Saturday, 4 December 2010

Think Pink........

                                           Not your average Saturday morning! 

Despite the dodgy looking cloud cover it stayed dry, and a bit of a thaw happening, though one couldn't tell from looking at the pools which were all still solid ice and bird-less. Aldcliffe was unusually quiet, people wise, for a Saturday morning, hardly surprising given the recent spate of wintry weather we have had! I started with a wander through the woods and saw Goldcrest, remarkable considering the cold, how do they survive? Also a good number of Blackbirds present.

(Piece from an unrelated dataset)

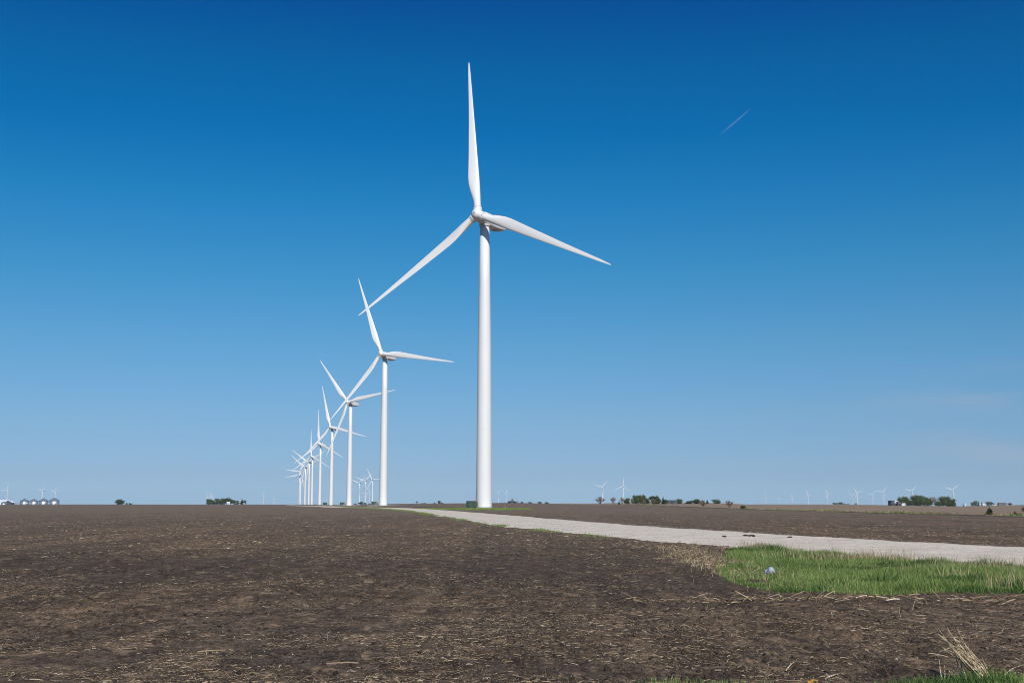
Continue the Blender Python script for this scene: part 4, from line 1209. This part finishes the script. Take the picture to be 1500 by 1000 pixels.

On the track were Bullfinch, Greenfinch, Chaffinch and Goldfinch. A number of Robin, Wren, Dunnock and Blue/Great Tits in the hedgerow. A good pile of farmyard manure has been dumped in the maize stubble field which will hopefully attract a few birds, only a Robin on there today.
I then bumped into Guy and we headed towards the noise of geese. There was up to three very active Water Rail in the ditch, and a few Redwing and Fieldfare in the trees. There was roughly 900 Pink-footed Geese in the fields opposite the walled meadow, with a number of Lapwing and gulls mixed in.
Said cheerio to Guy and made my way along the tidal wall. It wasn't long before another 1000 or so Pink-footed Geese arrived on the marsh joining forces with the 300 or so Greylag and 275 Canada's. I had already counted 10 Barnacles and another 7 landed with the fresh input of geese, I attempted a trawl through but was getting a bit nippy, anyway at least 17 Barnacles back on the marsh. Also present were a few Curlews, Little Egret, Wigeon, Teal and a flock of 16 Snipe flew north. A further 35 Fieldfare were flying between the hedges near Bank Pool.